PROBLEM STATEMENT: Transcribe every line exactly. Leave the pictures behind.

MATERIAL:
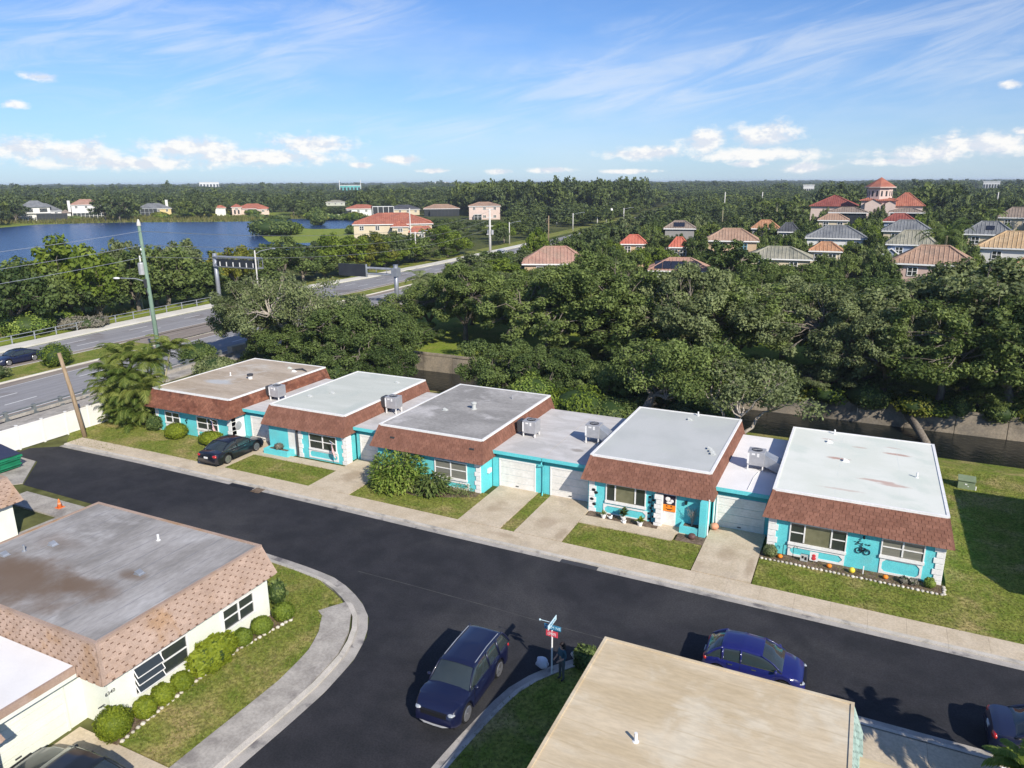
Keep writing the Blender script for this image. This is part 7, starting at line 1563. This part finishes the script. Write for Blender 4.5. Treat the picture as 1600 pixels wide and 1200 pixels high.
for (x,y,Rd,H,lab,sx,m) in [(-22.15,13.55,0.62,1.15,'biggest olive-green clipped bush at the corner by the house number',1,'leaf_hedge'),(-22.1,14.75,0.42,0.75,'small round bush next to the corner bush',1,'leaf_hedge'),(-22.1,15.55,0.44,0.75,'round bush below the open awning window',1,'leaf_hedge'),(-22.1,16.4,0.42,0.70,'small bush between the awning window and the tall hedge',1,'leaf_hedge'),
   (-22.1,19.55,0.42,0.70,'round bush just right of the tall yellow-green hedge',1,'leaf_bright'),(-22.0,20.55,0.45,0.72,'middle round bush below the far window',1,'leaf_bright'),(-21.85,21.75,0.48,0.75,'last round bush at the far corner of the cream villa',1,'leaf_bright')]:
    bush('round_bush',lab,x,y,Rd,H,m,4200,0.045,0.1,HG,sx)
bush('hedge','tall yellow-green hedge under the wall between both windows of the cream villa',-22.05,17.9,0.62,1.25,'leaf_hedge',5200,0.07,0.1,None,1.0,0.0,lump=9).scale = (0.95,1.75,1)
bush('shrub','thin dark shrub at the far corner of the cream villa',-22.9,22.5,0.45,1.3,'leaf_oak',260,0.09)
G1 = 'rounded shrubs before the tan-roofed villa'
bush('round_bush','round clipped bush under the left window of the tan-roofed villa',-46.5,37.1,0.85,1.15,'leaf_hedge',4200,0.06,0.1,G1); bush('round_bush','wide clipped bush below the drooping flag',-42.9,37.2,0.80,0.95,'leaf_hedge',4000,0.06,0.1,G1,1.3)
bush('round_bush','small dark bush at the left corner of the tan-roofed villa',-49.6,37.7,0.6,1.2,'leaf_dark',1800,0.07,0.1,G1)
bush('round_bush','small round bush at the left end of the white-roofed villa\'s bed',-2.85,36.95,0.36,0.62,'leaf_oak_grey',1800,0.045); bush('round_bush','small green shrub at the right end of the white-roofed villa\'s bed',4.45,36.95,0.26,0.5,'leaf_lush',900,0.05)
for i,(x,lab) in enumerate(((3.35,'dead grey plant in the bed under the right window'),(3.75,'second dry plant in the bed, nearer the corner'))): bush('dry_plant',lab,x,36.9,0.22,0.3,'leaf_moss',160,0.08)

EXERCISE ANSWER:
Keep writing the Blender script for this image. This is part 7, starting at line 1563. This part finishes the script. Write for Blender 4.5. Treat the picture as 1600 pixels wide and 1200 pixels high.
for (x,y,Rd,H,lab,sx,m) in [(-22.15,13.55,0.62,1.15,'biggest olive-green clipped bush at the corner by the house number',1,'leaf_hedge'),(-22.1,14.75,0.42,0.75,'small round bush next to the corner bush',1,'leaf_hedge'),(-22.1,15.55,0.44,0.75,'round bush below the open awning window',1,'leaf_hedge'),(-22.1,16.4,0.42,0.70,'small bush between the awning window and the tall hedge',1,'leaf_hedge'),
   (-22.1,19.55,0.42,0.70,'round bush just right of the tall yellow-green hedge',1,'leaf_bright'),(-22.0,20.55,0.45,0.72,'middle round bush below the far window',1,'leaf_bright'),(-21.85,21.75,0.48,0.75,'last round bush at the far corner of the cream villa',1,'leaf_bright')]:
    bush('round_bush',lab,x,y,Rd,H,m,4200,0.045,0.1,HG,sx)
bush('hedge','tall yellow-green hedge under the wall between both windows of the cream villa',-22.05,17.9,0.62,1.25,'leaf_hedge',5200,0.07,0.1,None,1.0,0.0,lump=9).scale = (0.95,1.75,1)
bush('shrub','thin dark shrub at the far corner of the cream villa',-22.9,22.5,0.45,1.3,'leaf_oak',260,0.09)
G1 = 'rounded shrubs before the tan-roofed villa'
bush('round_bush','round clipped bush under the left window of the tan-roofed villa',-46.5,37.1,0.85,1.15,'leaf_hedge',4200,0.06,0.1,G1); bush('round_bush','wide clipped bush below the drooping flag',-42.9,37.2,0.80,0.95,'leaf_hedge',4000,0.06,0.1,G1,1.3)
bush('round_bush','small dark bush at the left corner of the tan-roofed villa',-49.6,37.7,0.6,1.2,'leaf_dark',1800,0.07,0.1,G1)
bush('round_bush','small round bush at the left end of the white-roofed villa\'s bed',-2.85,36.95,0.36,0.62,'leaf_oak_grey',1800,0.045); bush('round_bush','small green shrub at the right end of the white-roofed villa\'s bed',4.45,36.95,0.26,0.5,'leaf_lush',900,0.05)
for i,(x,lab) in enumerate(((3.35,'dead grey plant in the bed under the right window'),(3.75,'second dry plant in the bed, nearer the corner'))): bush('dry_plant',lab,x,36.9,0.22,0.3,'leaf_moss',160,0.08)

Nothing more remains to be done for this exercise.